Still, better to figure it out when you're only committed to a few dates. The trouble is, you never ever find one you want a long-term commitment with, because it's always somebody else's dream dataset. (They have an open relationship, though, because data never gets jealous.) It's a search that's doomed from the start.

The problem with this metaphor is that the logical conclusion that the only way to happiness lies via Weird Science.

Keeping on task

Last night my yoga teacher asked me if I had ever been a dancer. "Well," I said, "I took ballet in second grade." (I realized later this wasn't strictly the entire story - I also took a couple of years of ballet at an adults-only studio in Seattle. The experience, while enjoyable, failed to convince me that I had missed out on my life's calling.) While many adjectives have been applied to me in my life - some even positive - graceful has never been one of them. Maybe it was my Danskin sweater.

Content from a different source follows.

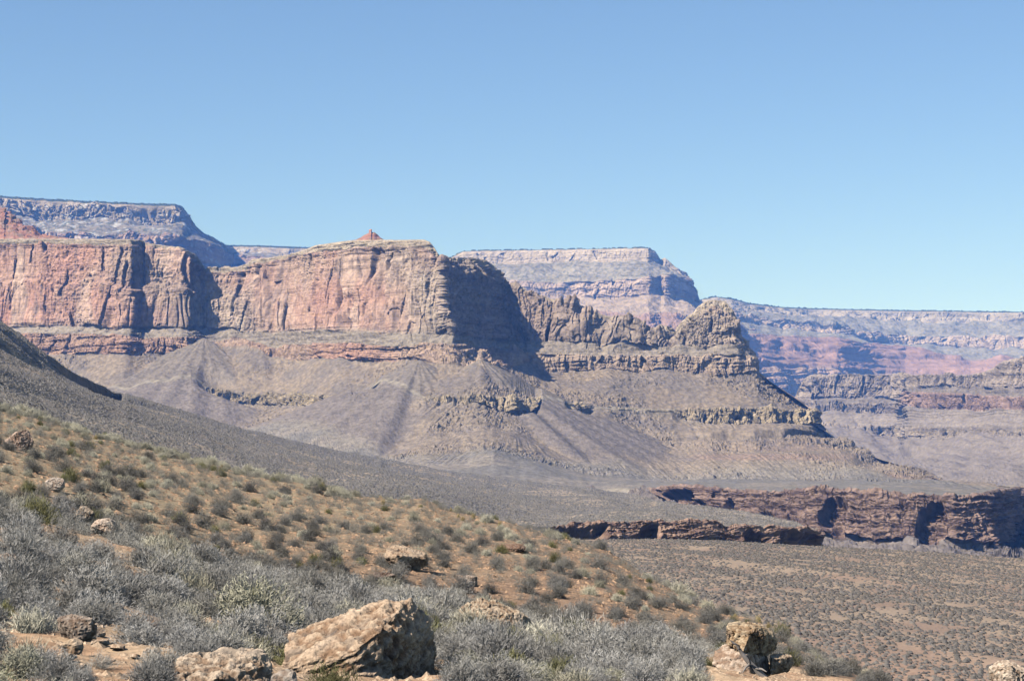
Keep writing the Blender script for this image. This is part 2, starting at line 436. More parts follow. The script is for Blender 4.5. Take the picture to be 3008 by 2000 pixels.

Otherwise, yesterday was worky-worky-busy-bee. Today promises more of the same.

Sunday, April 1, 2007

Another week begins

Another weekend is over. It was pretty quiet; on Saturday I went on a rather uninteresting hike:

View of the lake
Mostly, I did homework. It's getting to be the end of the semester, and next weekend I'll be in Chicago and hence not getting much done. The AERA conference falls too close to the end of the semester, when we don't really have time to spare, but nevertheless I'll spend the weekend after Easter at the conference, also in Chicago. While I can get some work done there, I can't count on much.